TC’nin istihbarat ve sair özel savaş kurumları son zamanlarda Kürdleri Kürdlere karşı çok kışkırtıyor. TC dünya nezdinde bu canice uygulama yüzünden suçlu duruma düşmemek için kışkırtma görevini yine Kürdlere veriyor.

Küdlerin devletleşmesi, Kürdlerin bu coğrafyada güçlenmesi demektir. TC buna tahammül etmiyor ve çılgınca uygulamalara giriyor. Bütün misyonerlerini Türkiye’nin çıkarları için seferber ederken, Kürdlerin birliğini engellemek için elinden gelen her türlü hak ihlallerini gerçekleştiriyor.

Keşke Kürd toplumsal iradesi TC’nin derin dokunmalarıyla tekçiliğin denetimine alınıp Kürdler TC’nin insafına terk edilmeseydi demek hiç bir sorunu çözmez. Toplumsal iradeye dayalı demokrasi erdemine radikal gömleği giydirilip despotizmi maskelemek artık mümkün değildir. Tek çare TC derin yönlendirme misyonerliklerinin dayandığı tekçiliği red edip Kürd toplumsal iradesinin kendi sorununda taraf olmasını  netleştiren önlemlerin alınmasıdır.

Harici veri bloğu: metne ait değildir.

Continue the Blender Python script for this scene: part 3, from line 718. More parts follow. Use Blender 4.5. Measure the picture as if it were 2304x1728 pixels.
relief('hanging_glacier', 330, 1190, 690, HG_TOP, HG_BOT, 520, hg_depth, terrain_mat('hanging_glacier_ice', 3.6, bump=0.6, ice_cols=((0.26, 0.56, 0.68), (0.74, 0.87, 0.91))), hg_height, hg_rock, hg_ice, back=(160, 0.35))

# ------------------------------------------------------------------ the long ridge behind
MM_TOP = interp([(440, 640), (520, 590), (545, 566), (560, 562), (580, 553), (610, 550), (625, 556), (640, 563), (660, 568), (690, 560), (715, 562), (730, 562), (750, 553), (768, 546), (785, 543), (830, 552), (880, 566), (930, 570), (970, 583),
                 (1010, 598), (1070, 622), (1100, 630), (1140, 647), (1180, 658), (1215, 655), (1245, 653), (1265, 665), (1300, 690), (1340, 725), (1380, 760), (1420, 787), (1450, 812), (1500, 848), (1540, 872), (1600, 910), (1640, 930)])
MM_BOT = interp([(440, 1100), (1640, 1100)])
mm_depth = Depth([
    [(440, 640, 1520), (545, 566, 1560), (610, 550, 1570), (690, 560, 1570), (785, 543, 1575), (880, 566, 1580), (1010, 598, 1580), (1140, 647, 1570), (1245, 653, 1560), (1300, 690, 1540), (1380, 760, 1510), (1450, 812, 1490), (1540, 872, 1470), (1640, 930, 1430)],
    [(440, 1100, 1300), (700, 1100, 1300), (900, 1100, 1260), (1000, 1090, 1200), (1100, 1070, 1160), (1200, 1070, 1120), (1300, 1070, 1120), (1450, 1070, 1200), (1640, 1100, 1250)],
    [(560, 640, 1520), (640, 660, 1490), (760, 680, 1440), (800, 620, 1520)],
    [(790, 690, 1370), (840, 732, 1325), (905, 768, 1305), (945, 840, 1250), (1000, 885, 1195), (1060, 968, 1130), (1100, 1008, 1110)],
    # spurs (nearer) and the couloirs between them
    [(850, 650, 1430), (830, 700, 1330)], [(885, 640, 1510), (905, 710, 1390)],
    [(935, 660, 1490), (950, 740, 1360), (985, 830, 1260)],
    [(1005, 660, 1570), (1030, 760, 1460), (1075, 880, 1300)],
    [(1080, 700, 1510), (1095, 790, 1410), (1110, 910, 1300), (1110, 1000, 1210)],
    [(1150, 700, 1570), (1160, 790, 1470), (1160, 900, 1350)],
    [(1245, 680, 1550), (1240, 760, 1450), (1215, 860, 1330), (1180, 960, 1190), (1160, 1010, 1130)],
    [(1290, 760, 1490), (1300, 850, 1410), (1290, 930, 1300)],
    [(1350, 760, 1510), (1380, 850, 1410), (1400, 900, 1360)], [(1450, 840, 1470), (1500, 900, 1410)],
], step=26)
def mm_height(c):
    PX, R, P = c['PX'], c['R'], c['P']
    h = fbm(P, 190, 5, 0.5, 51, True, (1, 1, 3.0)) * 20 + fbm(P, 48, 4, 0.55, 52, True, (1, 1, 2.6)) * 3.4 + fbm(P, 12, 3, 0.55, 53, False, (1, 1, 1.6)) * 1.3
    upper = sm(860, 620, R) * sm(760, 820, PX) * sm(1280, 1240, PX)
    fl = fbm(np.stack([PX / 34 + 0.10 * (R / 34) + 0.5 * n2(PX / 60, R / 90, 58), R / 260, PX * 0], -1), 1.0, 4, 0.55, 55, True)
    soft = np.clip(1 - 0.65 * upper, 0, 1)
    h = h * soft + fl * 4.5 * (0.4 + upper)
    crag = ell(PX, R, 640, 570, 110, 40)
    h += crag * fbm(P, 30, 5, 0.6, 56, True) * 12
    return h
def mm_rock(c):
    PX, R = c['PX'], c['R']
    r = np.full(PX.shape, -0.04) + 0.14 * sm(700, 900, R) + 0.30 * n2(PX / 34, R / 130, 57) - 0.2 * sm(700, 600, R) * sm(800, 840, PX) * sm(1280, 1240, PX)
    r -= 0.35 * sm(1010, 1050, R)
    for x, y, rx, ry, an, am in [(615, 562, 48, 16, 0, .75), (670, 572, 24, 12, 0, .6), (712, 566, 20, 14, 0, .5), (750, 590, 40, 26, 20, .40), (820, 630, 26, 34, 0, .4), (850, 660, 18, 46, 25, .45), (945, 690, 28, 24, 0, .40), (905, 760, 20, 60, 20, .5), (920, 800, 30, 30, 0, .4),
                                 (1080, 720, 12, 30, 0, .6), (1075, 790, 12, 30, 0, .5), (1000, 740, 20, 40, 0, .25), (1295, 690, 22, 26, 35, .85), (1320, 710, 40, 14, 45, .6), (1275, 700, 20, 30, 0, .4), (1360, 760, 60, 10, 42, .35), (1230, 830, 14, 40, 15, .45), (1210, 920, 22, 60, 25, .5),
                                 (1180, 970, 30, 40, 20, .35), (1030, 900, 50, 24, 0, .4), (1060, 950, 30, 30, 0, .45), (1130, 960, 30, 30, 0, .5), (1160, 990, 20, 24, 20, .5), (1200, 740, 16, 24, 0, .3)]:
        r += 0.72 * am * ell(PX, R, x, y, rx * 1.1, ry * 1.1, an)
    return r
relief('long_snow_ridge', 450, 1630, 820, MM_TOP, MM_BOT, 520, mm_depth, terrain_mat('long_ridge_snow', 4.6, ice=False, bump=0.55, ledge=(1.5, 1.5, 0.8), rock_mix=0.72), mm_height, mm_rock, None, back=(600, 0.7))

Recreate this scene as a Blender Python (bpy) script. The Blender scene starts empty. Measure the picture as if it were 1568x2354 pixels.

İki dünya savaşı arasındaki yılların siyasi modası olan lanetlik tekçi iradenin esas alındığı sistemin ismi faşizmdir. Tekçi iradenin dayatılması, dünya insanlık aklıselim vicdanı tarafından insanlık suçu kapsamına alınırken, Kürdler neden tekçi iradeye mahkum edildiler?

TC hiç zorlanmadan tekçiliği Kürdlerin başına bela edip itibarsızlaştırmayı sağlıyorsa Kürdler kendilerini gözden geçirmek zorundadır. PKK’yi suçlayıp sorumluluktan kaçmak suçu ikinci defa işlemektir. Tek irade ise kolaylıkla halkın değerlerini kendi ihtirasları için pazarlayabilecek ortamlara sahip oluyor!

Kürd toplumu kendini kendi ulusal sorunlarının tarafı görmedikçe, TC’nin dayattığı tekçi çuval Kürdlerin başında kalacaktır. Bu koşullara razı olma durumlarında, yönlendirilmişlik dediğimiz “Türkiyelilik” politikasıyla TC sömürgeciliğine sadakat göstermeye devam edilecektir.